What are known CT4-V Blackwing problems to check?

There is no single universally documented catastrophic fault that defines the model, but buyers should check for normal high-performance issues: worn tires, heavy brake dust and brake wear, damaged carbon-fiber splitters, bent wheels from road impacts, track-use consumable wear, and any non-factory tuning. Electronic features and infotainment should also be verified during inspection.

Is the CT4-V Blackwing faster than the regular CT4-V?

Yes. The CT4-V uses a 2.7-liter turbocharged four-cylinder rated at 325 hp, while the CT4-V Blackwing uses a 472-hp twin-turbo V6, rear-wheel drive only, larger Brembo braking hardware, more focused chassis calibration, and available track-oriented equipment.

Which CT4-V Blackwing is most collectible?

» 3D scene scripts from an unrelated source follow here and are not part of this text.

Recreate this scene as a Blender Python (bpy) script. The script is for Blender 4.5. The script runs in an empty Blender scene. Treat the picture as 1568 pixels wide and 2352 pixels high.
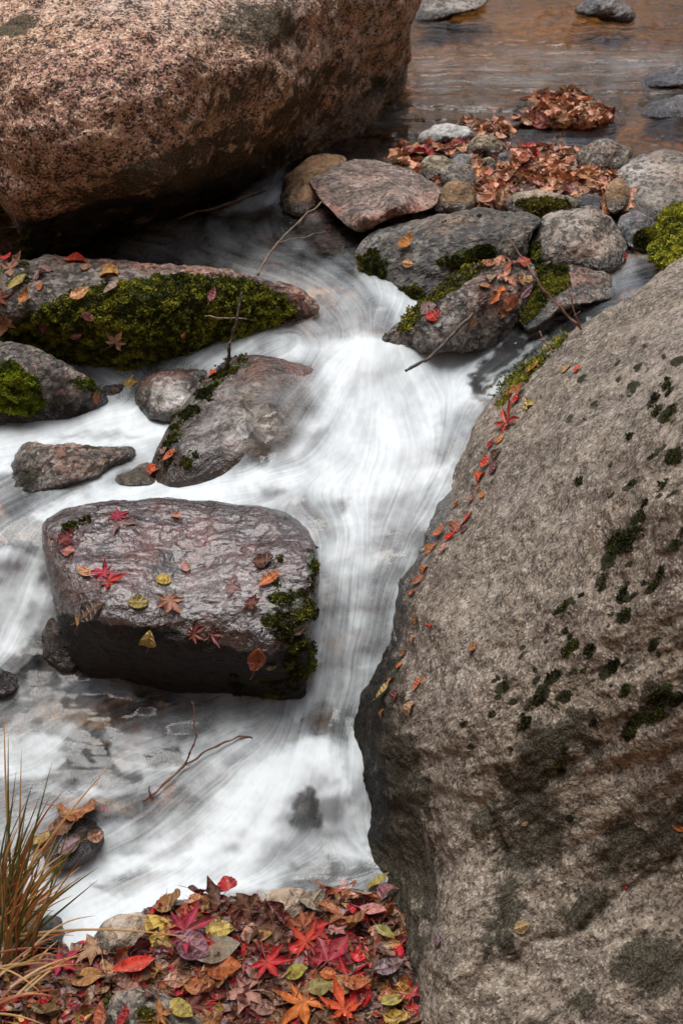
import bpy, math, random
import numpy as np
from mathutils import Vector, Matrix
from mathutils.bvhtree import BVHTree

random.seed(7)
RNG = np.random.default_rng(7)
scene = bpy.context.scene
COL = scene.collection
R = math.radians

# ------------------------------------------------------------------ camera, sky, sun, exposure
CAM_H = 1.75
PITCH = R(30)
cam_d = bpy.data.cameras.new("camera")
cam = bpy.data.objects.new("camera", cam_d)
COL.objects.link(cam)
cam.location = (0, 0, CAM_H)
cam.rotation_euler = (R(90) - PITCH, 0, 0)
cam_d.sensor_fit = 'VERTICAL'
cam_d.sensor_height = 36.0
cam_d.lens = 50.0
cam_d.clip_start = 0.05
cam_d.clip_end = 500
cam_d.dof.use_dof = True
cam_d.dof.focus_distance = 2.6
cam_d.dof.aperture_fstop = 11
scene.camera = cam

SUN_EL, SUN_AZ = R(82), R(-60)          # azimuth from +Y towards +X
world = bpy.data.worlds.new("World")
scene.world = world
world.use_nodes = True
wn = world.node_tree.nodes
wl = world.node_tree.links
wn.clear()
sky = wn.new('ShaderNodeTexSky')
sky.sky_type = 'NISHITA'
sky.sun_disc = False
sky.sun_elevation = SUN_EL
sky.sun_rotation = SUN_AZ
sky.air_density = 0.8
sky.dust_density = 2.5
sky.ozone_density = 1.0
bg = wn.new('ShaderNodeBackground')
bg.inputs['Strength'].default_value = 0.10
wo = wn.new('ShaderNodeOutputWorld')
hsv = wn.new('ShaderNodeHueSaturation')
hsv.inputs['Saturation'].default_value = 0.6          # overcast: the cloud layer greys the blue
wl.new(sky.outputs[0], hsv.inputs['Color'])
wl.new(hsv.outputs[0], bg.inputs[0])
wl.new(bg.outputs[0], wo.inputs[0])

sun_d = bpy.data.lights.new("sun", 'SUN')
sun_d.energy = 1.5
sun_d.angle = R(45)
sun_d.color = (1.0, 0.98, 0.95)
sun = bpy.data.objects.new("sun", sun_d)
COL.objects.link(sun)
sv = Vector((math.sin(SUN_AZ) * math.cos(SUN_EL), math.cos(SUN_AZ) * math.cos(SUN_EL), math.sin(SUN_EL)))
sun.rotation_euler = sv.to_track_quat('Z', 'Y').to_euler()
sun.location = (0, 3, 6)

scene.view_settings.view_transform = 'Standard'
scene.view_settings.look = 'None'
scene.view_settings.gamma = 1.0
scene.view_settings.exposure = 1.27
scene.cycles.max_bounces = 8
scene.cycles.transparent_max_bounces = 12
scene.cycles.caustics_reflective = False
scene.cycles.caustics_refractive = False

# ------------------------------------------------------------------ projection helpers (picture survey -> metres)
CP, SP = math.cos(PITCH), math.sin(PITCH)


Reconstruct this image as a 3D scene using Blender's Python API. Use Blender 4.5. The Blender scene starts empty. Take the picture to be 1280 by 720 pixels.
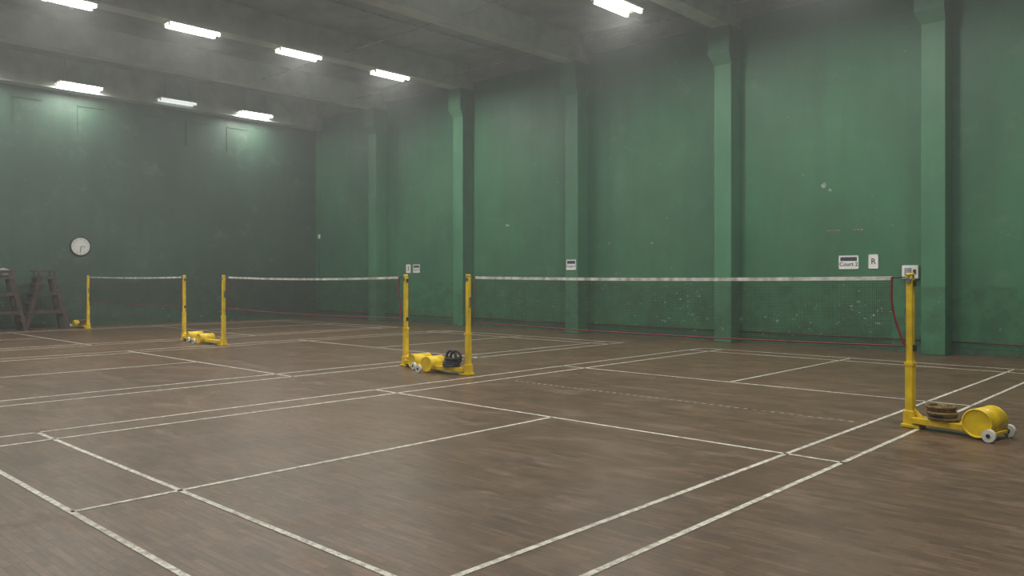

The strongest collector specifications are generally six-speed manual cars, low-mile examples, cars with desirable factory carbon packages, rare colors, complete documentation, and limited Track Edition examples. Originality matters more than aftermarket power modifications.

Does the CT4-V Blackwing have carbon-ceramic brakes?

No factory carbon-ceramic brake package defines the CT4-V Blackwing. It uses a high-capacity Brembo iron-rotor system, which is powerful and more straightforward to service than carbon-ceramic hardware.

What is the top speed of the CT4-V Blackwing?

Cadillac published a 189-mph top speed for the CT4-V Blackwing.

Is the CT4-V Blackwing a good track car?

Yes, provided it is prepared and maintained according to Cadillac's performance-use guidance. Its cooling, brakes, eLSD, Magnetic Ride Control, Performance Traction Management, and tire package make it unusually capable for a compact luxury sedan, though consumable costs rise quickly with serious circuit use.